▶ [The exercise] In the listing that follows, retype every line from the first through the one containing "1.0, 1.9, .36)". Pictures are to be left out.

▶ [Supplied information]
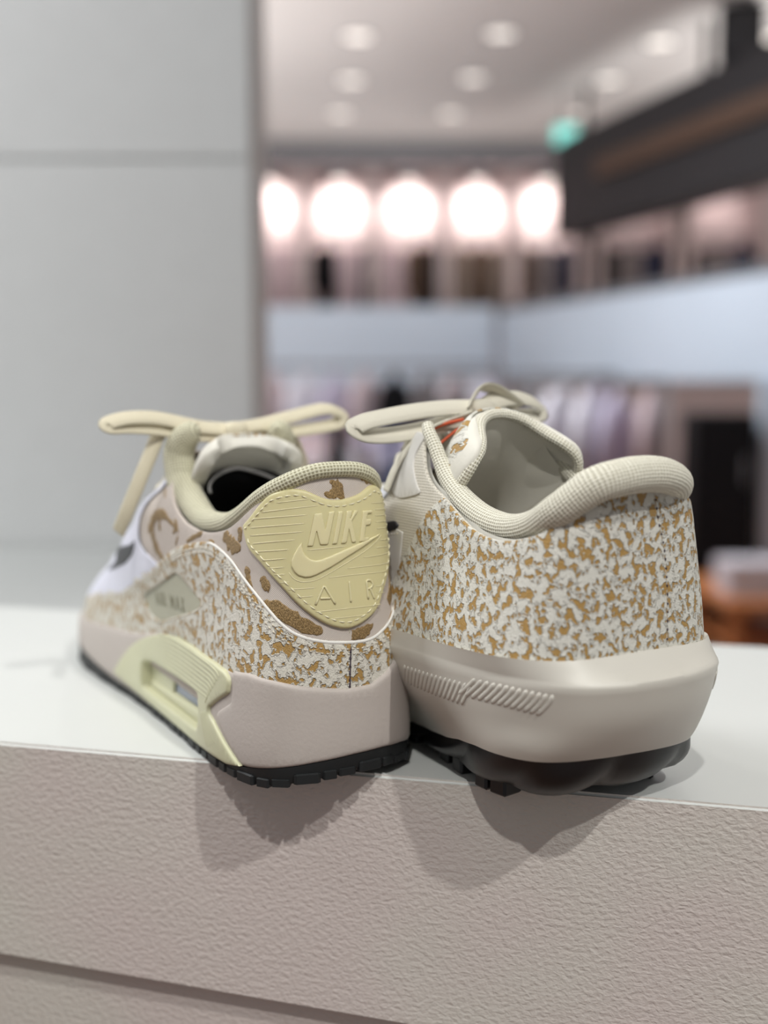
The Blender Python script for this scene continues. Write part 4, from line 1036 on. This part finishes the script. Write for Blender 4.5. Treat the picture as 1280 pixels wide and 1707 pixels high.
# ------------------------------------------------------------------ right running shoe
B = empty('sneaker', (.0872, .35755, TOP), local_frame(31),
          'stone running shoe with gold-flecked heel and flared off-white sole, on the white ledge', 'shoe', 'sneakers on the display ledge')
cb = [(101, 122), (98, 116), (94, 108), (89, 103.5), (83.1, 100.4), (72.7, 94.2), (61.8, 90.4), (49.1, 89.5), (38.3, 91.5), (29.6, 95.2), (20, 101), (7.4, 105.3), (-7.8, 106.2)]
cbr = [(-24, 103.6), (-33, 99.5), (-42, 94.5), (-52, 91), (-64, 90.5), (-74, 94), (-84, 100), (-91, 106), (-96, 113), (-99, 119), (-101, 123)]
colb = cr(np.array(cb+cbr), 4).tolist()
thrB = [(60, .3), (72, .6), (80, 6), (88, 15), (96, 18), (106, 19), (116, 17), (121, 16)]
polyB = outline(B_UP, 49, colb, thrB)
patch('upper_mesh', B_UP, polyB, .8, B, M['b_mesh'], off=-.8, res=4, rim=.8, under=.6, step=2)
bnd = [(83.1, 100.4), (90.3, 96.4), (97.2, 90.5), (103.0, 84.0), (110.8, 76.2), (120, 66), (128, 56), (131, 49)]
hp_ = cr(np.array(bnd), 4).tolist()
i0 = [k for k, p in enumerate(colb) if p[0] < 83.1]; i0 = [k for k in i0 if colb[k][0] > -84]
polyh = hp_+[(s, 50.5) for s in np.linspace(128, -128, 60)]+[(-a, b) for a, b in hp_[::-1]][1:]+[colb[k] for k in i0][::-1]
hm = patch('heel_overlay', B_UP, polyh, .7, B, M['b_speckle'], off=0.05, res=3, rim=.5, under=.3, step=1.6)
bs = D['b_seam']
surftube('heel_seam', B_UP, [(a+.15, b) for a, b in bs], .16, .72, hm, M['b_speckle'])
stitches('seam_thread', B_UP, bs, .72, hm, M['stitch_d'], 1.0, 1.9, .36)

# side overlays
for sg in (1, -1):
    f = lambda L: [(sg*a, b) for a, b in L]
    patch('eyestay', B_UP, f([(100, 121), (103, 113), (99, 104), (97, 101), (104, 99), (112, 98), (121, 100), (133, 97), (148, 90), (165, 80), (180, 70), (194, 68), (186, 78), (172, 88), (158, 95), (146, 101), (136, 106), (126, 112), (118, 118), (112, 122)]), .5, B, M['b_panel'], off=.05, res=4, rim=.5, smooth=True)
    patch('lace_panel', B_UP, f([(124, 107), (121, 102), (124, 97), (138, 92), (156, 84), (160, 90), (148, 98), (136, 104)]), .8, B, M['b_white'], off=.05, res=4, rim=.5, smooth=True)
    side = patch('side_panel', B_UP, f([(110, 86), (117, 87), (133, 84), (160, 76), (190, 64), (215, 54), (225, 50), (132, 50), (124, 62), (114, 74)]), .35, B, M['b_panel'], off=.05, res=4, rim=.4)
    patch('check_mark', B_UP, f([(112.5, 88.3), (115, 89.6), (122, 88.4), (140, 84), (170, 74), (192, 66), (202, 67), (206, 74), (208, 66), (202, 58), (190, 57), (168, 66), (140, 78), (120, 85), (114, 86.6)]), .5, side, M['black_leather'], off=.4, res=3, rim=.4)
    patch('toe_overlay', B_UP, f([(212, 50), (226, 50), (258, 50), (259, 54), (250, 57), (232, 60), (218, 58)]), .5, B, M['b_panel'], off=.05, res=4, rim=.5)
    for k, z in enumerate((84, 92, 100, 108, 116)):
        s0 = sg*(send(B_UP, z)-{84: 16, 92: 21, 100: 23, 108: 24, 116: 22}[z])
        q = [(s0-2, z+1.5), (s0-2.5, z-3), (s0, z-5), (s0+2.5, z-3), (s0+2, z+1.5)]
        surftube('eyelet_loop', B_UP, q, .8, .8, B, M['b_lace'], seg=8)
stitches('stitch_row', B_UP, [(113, 85.2), (130, 82), (155, 75)], .5, B, M['stitch_w'], 1.6, .9, .22)

# collar roll
padb = np.array(D['b_pad'])
cb_ = np.vstack([[(99, 24, 125)], padb[:9], [(13.5, 18.5, 108.6)], [(10.8, 10.5, 111)], [(10.3, 3, 111.8)], [(10.5, -5, 111.6)], [(12.5, -13.5, 110)], [(17.5, -21.5, 107)],
                [(26, -26.5, 102)], [(37, -28.5, 97)], [(50, -28.5, 95)], [(62, -28.5, 97)], [(72, -28.5, 102)], [(82, -28.5, 109)], [(92, -28, 117.5)], [(100, -27.5, 123)], [(109, -26.5, 126)], [(118, -22, 127)]])
cb_[:, 1] -= np.where(cb_[:, 1] > 20, .4, 0)
rb_ = np.array([2.0, 2.3, 2.5, 2.7, 3.4, 4.3, 4.7, 4.8, 4.9, 5.2, 5.5, 5.6, 5.6, 5.5, 5.2, 4.8, 4.6, 4.5, 4.5, 4.4, 4.2, 3.8, 3.2, 2.8, 2.5, 1.4])
cl = cr(cb_, 8); rl = cr(rb_[:, None], 8)[:, 0]
V, F, U = tubegeo(cl, rl*1.06, rl*1.06, None, 20)
mesh('collar', V, F, M['b_knit'], B, U)

# inside
Sb = np.linspace(-150, 150, 160); czb = np.array(sorted(colb)); zcb = lambda S: np.minimum(np.interp(S, czb[:, 0], czb[:, 1])+1, 124)
wall('lining', B_UP, Sb, lambda S: S*0+52, zcb, 10, B, M['b_lining'], off=-2.6)
insb = B_UP.off(np.linspace(-210, 210, 90), np.full(90, 58.), -2)
mesh('insole', np.vstack([insb, insb.mean(0)[None]]), [(k, k+1, 90) for k in range(89)]+[(89, 0, 90)], M['b_insole'], B, np.zeros((91, 2)))
# raised inner heel padding seen through the opening
TB = [(166, 70), (142, 82), (121, 95), (107, 107), (98, 118), (93, 126), (91, 129.5)]
tgb = tongue('tongue', TB, [17, 19, 22, 25, 26, 22, 15], [5, 8, 13, 20, 24, 22, 12], B, M['b_lining'], 3.2, -2, 2.2, 10)
tongue('tongue_face', [(x+2.4, z+2.0) for x, z in TB[:-1]]+[(93.4, 131.2)], [17, 19, 22, 25.2, 26.2, 22.4, 15.6], [5, 8, 13, 19, 23, 21, 12], tgb, M['b_speckle'], 1.0, -2, 2.2, 10)
vv = np.linspace(-1, 1, 41)
# bound edge of the tongue
def tedge(k):
    C = cr(np.array(TB, float), 5); W = cr(np.array([17, 19, 22, 25, 26, 22, 15.])[:, None], 5)[:, 0]; Bk = cr(np.array([5, 8, 13, 20, 24, 22, 12.])[:, None], 5)[:, 0]
    L = []
    for sg in (1, -1):
        q = [(C[i, 0]-Bk[i], -2+sg*W[i]*math.sin(np.pi/2*.96), C[i, 1]-10) for i in range(8, len(C))]
        L.append(q)
    i = len(C)-1
    top_ = [(C[i, 0]-Bk[i]*abs(v)**2.2, -2+W[i]*math.sin(v*np.pi/2*.96), C[i, 1]-10*abs(v)**2.2) for v in np.linspace(.9, -.9, 13)]
    return np.array(L[0]+top_+L[1][::-1])
te = tedge(0); te = resample(te, n=70); ker = np.ones(7)/7
for c in range(3): te[3:-3, c] = np.convolve(te[:, c], ker, 'valid')
tube('binding', te, 2.0, 2.2, tgb, M['b_knit'], (1, 0, .3), 12)
# dark print on the inner face of the tongue
def tpt(x, v):
    C = cr(np.array(TB, float), 5); W = cr(np.array([17, 19, 22, 25, 26, 22, 15.])[:, None], 5)[:, 0]; Bk = cr(np.array([5, 8, 13, 20, 24, 22, 12.])[:, None], 5)[:, 0]
    o = np.argsort(C[:, 0]); xx = C[o, 0]; z = np.interp(x, xx, C[o, 1]); w = np.interp(x, xx, W[o]); b = np.interp(x, xx, Bk[o]); k = abs(v)**2.2
    return np.array([x-b*k-2.4, -2+w*math.sin(v*np.pi/2*.96), z-10*k-1.4])
for (x0, v0, x1, v1, w) in ((104, .46, 100, .12, 1.5), (106.5, .44, 103, .2, 1.1), (101.5, .5, 99.5, .36, 1.1)):
    q = [tpt(x0+(x1-x0)*t, v0+(v1-v0)*t) for t in np.linspace(0, 1, 6)]
    tube('print_mark', q, w, .3, tgb, M['dark_print'], (-.7, 0, -.7), 8)

# laces
BL = M['b_lace']
for z0, z1 in ((84, 92), (92, 100), (100, 108), (108, 116)):
    def pt(z, sg, o=1.2): s0 = sg*(send(B_UP, z)-20); return B_UP.off([s0], [z], o)[0]
    for sg in (1, -1):
        a, b = pt(z0, sg), pt(z1, -sg); m = (a+b)/2+np.array([5, 0, 8])
        ribbon('lace', [a, a*.6+m*.4+[1, 0, 1], m, b*.6+m*.4+[1, 0, 1], b], 5.5, B, BL, (.6, 0, .8))
ribbon('bow_loop', [(112, -9, 131), (113, 2, 131), (114, 16, 130), (115, 30, 128), (116, 40, 126), (117, 44, 123.5), (116, 39, 121), (115, 28, 121), (114, 14, 123), (113, 2, 126), (112, -8, 128.5)], 8, B, BL, (-.72, .1, .68))
ribbon('bow_loop', [(112, -12, 131), (113, -18, 133.5), (116, -30, 134.5), (119, -40, 133), (121, -46, 130), (121, -45, 127.5), (119, -38, 127), (116, -28, 127.5), (113, -17, 128.5)], 8, B, BL, (-.72, -.1, .68))
ribbon('lace_fold', [(113, -4, 130), (113, -7, 135), (113.5, -11, 138.6), (114, -17, 138), (114.5, -24, 134.5), (115, -30, 131)], 8.5, B, BL, [(.5, .85, .2), (.5, .8, .3), (.4, .2, .9), (.4, -.3, .85), (.4, -.5, .75), (.4, -.5, .75)])
ribbon('lace_tail', [(112, -4, 128.5), (111, 8, 125.5), (110, 18, 122), (109, 25, 117), (111, 30, 109), (113, 33, 100)], 6, B, BL, [(.3, 0, .95), (.3, .1, .95), (.3, .4, .85), (.3, .8, .4), (.2, .95, .2), (.2, .95, .2)])
ribbon('lace_tail', [(112, -16, 129), (115, -28, 125), (118, -34, 117), (121, -38, 106), (126, -40, 94)], 6, B, BL, [(.3, 0, .95), (.3, -.4, .8), (.2, -.95, .2), (.2, -.95, .2), (.2, -.95, .2)])
P = np.stack([np.full(11, 112.), -10+5.5*np.sin(th), np.full(11, 130.)], 1)
tube('knot', P, r*1.0, r*.95, B, BL, (0, 0, 1), 14)
for (p0, p1) in (((104, -3, 126.5), (109, 12, 117)), ((107, 2, 126.5), (112, 20, 119.5))):
    q = np.array([p0, [(p0[k]+p1[k])/2+(0, 0, 1.2)[k] for k in range(3)], p1], float)
    ribbon('tongue_tape', q, 2.4, B, M['orange'], (.5, .2, .8), .5)

# sole: hull with a crest, ledge above it, dark rubber below
ed = [(258, 7), (225, 7), (190, 8), (160, 10), (135, 10), (112, 9), (95, 10), (82, 13), (70.6, 17.5), (59.1, 19.5), (45.2, 19.9), (22.9, 20), (0, 20), (-20, 19.6), (-35, 19.4), (-50, 19), (-65, 17), (-80, 13), (-95, 10), (-120, 9), (-150, 10), (-190, 8), (-225, 7), (-258, 7)]
ed = np.array(sorted(ed), float); ze = lambda S: np.interp(S, ed[:, 0], ed[:, 1])
ct = np.array(sorted([(270, 33), (240, 34), (200, 37), (160, 42), (125, 45.5), (100, 47), (0, 47), (-100, 47), (-125, 45.5), (-160, 42), (-200, 37), (-240, 34), (-270, 33)]), float)
zcr = lambda S: np.interp(S, ct[:, 0], ct[:, 1])
s1 = send(B_MID, 33)-.3; s0 = send(B_MID, 33, -1)+.3
Sm = np.r_[np.linspace(s0, -140, 40)[:-1], np.linspace(-140, 140, 180), np.linspace(140, s1, 40)[1:]]
n_ = len(Sm); zc_ = zcr(Sm); C0 = B_MID.off(Sm, zc_, 0); Nn = B_MID.Nn(Sm, zc_)
k_ = np.where(Sm > 0, send(B_UP, 54)/s1, send(B_UP, 54, -1)/s0)
# near the heel the two contours run side by side
fr = np.clip((np.abs(Sm)-120)/60, 0, 1); Su = Sm*(np.where(np.abs(Sm) < 120, .94, .94+(k_-.94)*fr))
zu = np.interp(np.abs(Su), [0, 60, 120, 170, 210, 250], [55.2, 54, 52, 49.5, 48, 46.5])
T1 = B_UP.off(Su, zu, 2.0); wd1 = np.linalg.norm(T1[:, :2]-C0[:, :2], axis=1)
rows = []
Nh = Nn.copy(); Nh[:, 2] = 0; Nh /= np.linalg.norm(Nh, axis=1, keepdims=True)
rows.append((C0-Nh*.35+np.array([0, 0, .75]), 47.7))
for t in (.18, .4, .65, .88):
    p = (C0-Nh*.35+np.array([0, 0, .75]))*(1-t)+T1*t; p[:, 2] += -np.minimum(1.1, wd1*.1)*math.sin(t*math.pi)+.2*t; rows.append((p, 48+7*t))
rows.append((T1, 55)); rows.append((B_UP.off(Su, zu-1.5, -.8), 54))
mb = wall('midsole', B_MID, Sm, ze, lambda S: zcr(S)-.3, 12, B, M['b_midsole'], off=0, rows=rows)
G = []
for i in range(13):
    g = D['groove_%d' % i]
    a, b, c = g
    L = cr(np.array([(a[0], a[1]-1.2), ((a[0]+c[0])/2-1.0, (a[1]+c[1])/2), (c[0], c[1]-.3)]), 5)
    G.append(L)
    if i in (0, 1, 2): pass
for i, L in enumerate(G):
    for sg in (1, -1): surftube('groove_ridge', B_MID, L*[sg, 1], .85, -.05, mb, M['b_midsole'], seg=8, flat=.55)
for i in range(16):
    s = 67+i*2.6
    for sg in (1, -1): surftube('groove_ridge', B_MID, [(sg*s, 42.5-.12*i), (sg*(s+1.2), 38.5-.1*i), (sg*(s+3), 34-.1*i)], .75, -.05, mb, M['b_midsole'], seg=6, flat=.55)

def lob(S, t):
    a = np.abs(np.sin((S-4)/30*math.pi))**.7
    return np.interp(t, [0, .35, .8, 1], [-1.5, 1.0, .9, .25])+np.sin(t*math.pi)*3.0*a-.6
So = np.linspace(send(B_MID, 2, -1)+.3, send(B_MID, 2)-.3, 260)
blo = lambda S: np.where(np.abs(S) < 150, 1.4, 1.2)+0*S
ob = wall('outsole', B_MID, So, blo, lambda S: np.minimum(ze(S*1.0)+.4, 21), 9, B, M['b_rubber'], off=lambda S, t: lob(S, t), bottom=True)
for sg in (1, -1):
    for s, w, h, z, o in ((42, 6.5, 8, 4.0, 2.6), (33, 7.5, 7.5, 3.75, 2.8), (58, 7, 6.5, 3.25, 1.6), (70, 7, 6, 3, 1.2), (96, 8, 5, 2.5, .8), (110, 8, 5, 2.5, .8), (126, 8, 5, 2.5, .8), (142, 8, 5, 2.5, .8), (158, 8, 5, 2.5, .8), (174, 8, 5, 2.5, .8), (190, 8, 5, 2.5, .8), (206, 8, 5, 2.5, .8)):
        lug(B_MID, sg*s, z, ob, w, h, 9, M['b_rubber'], off=o)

▶ [Task answer]
The Blender Python script for this scene continues. Write part 4, from line 1036 on. This part finishes the script. Write for Blender 4.5. Treat the picture as 1280 pixels wide and 1707 pixels high.
# ------------------------------------------------------------------ right running shoe
B = empty('sneaker', (.0872, .35755, TOP), local_frame(31),
          'stone running shoe with gold-flecked heel and flared off-white sole, on the white ledge', 'shoe', 'sneakers on the display ledge')
cb = [(101, 122), (98, 116), (94, 108), (89, 103.5), (83.1, 100.4), (72.7, 94.2), (61.8, 90.4), (49.1, 89.5), (38.3, 91.5), (29.6, 95.2), (20, 101), (7.4, 105.3), (-7.8, 106.2)]
cbr = [(-24, 103.6), (-33, 99.5), (-42, 94.5), (-52, 91), (-64, 90.5), (-74, 94), (-84, 100), (-91, 106), (-96, 113), (-99, 119), (-101, 123)]
colb = cr(np.array(cb+cbr), 4).tolist()
thrB = [(60, .3), (72, .6), (80, 6), (88, 15), (96, 18), (106, 19), (116, 17), (121, 16)]
polyB = outline(B_UP, 49, colb, thrB)
patch('upper_mesh', B_UP, polyB, .8, B, M['b_mesh'], off=-.8, res=4, rim=.8, under=.6, step=2)
bnd = [(83.1, 100.4), (90.3, 96.4), (97.2, 90.5), (103.0, 84.0), (110.8, 76.2), (120, 66), (128, 56), (131, 49)]
hp_ = cr(np.array(bnd), 4).tolist()
i0 = [k for k, p in enumerate(colb) if p[0] < 83.1]; i0 = [k for k in i0 if colb[k][0] > -84]
polyh = hp_+[(s, 50.5) for s in np.linspace(128, -128, 60)]+[(-a, b) for a, b in hp_[::-1]][1:]+[colb[k] for k in i0][::-1]
hm = patch('heel_overlay', B_UP, polyh, .7, B, M['b_speckle'], off=0.05, res=3, rim=.5, under=.3, step=1.6)
bs = D['b_seam']
surftube('heel_seam', B_UP, [(a+.15, b) for a, b in bs], .16, .72, hm, M['b_speckle'])
stitches('seam_thread', B_UP, bs, .72, hm, M['stitch_d'], 1.0, 1.9, .36)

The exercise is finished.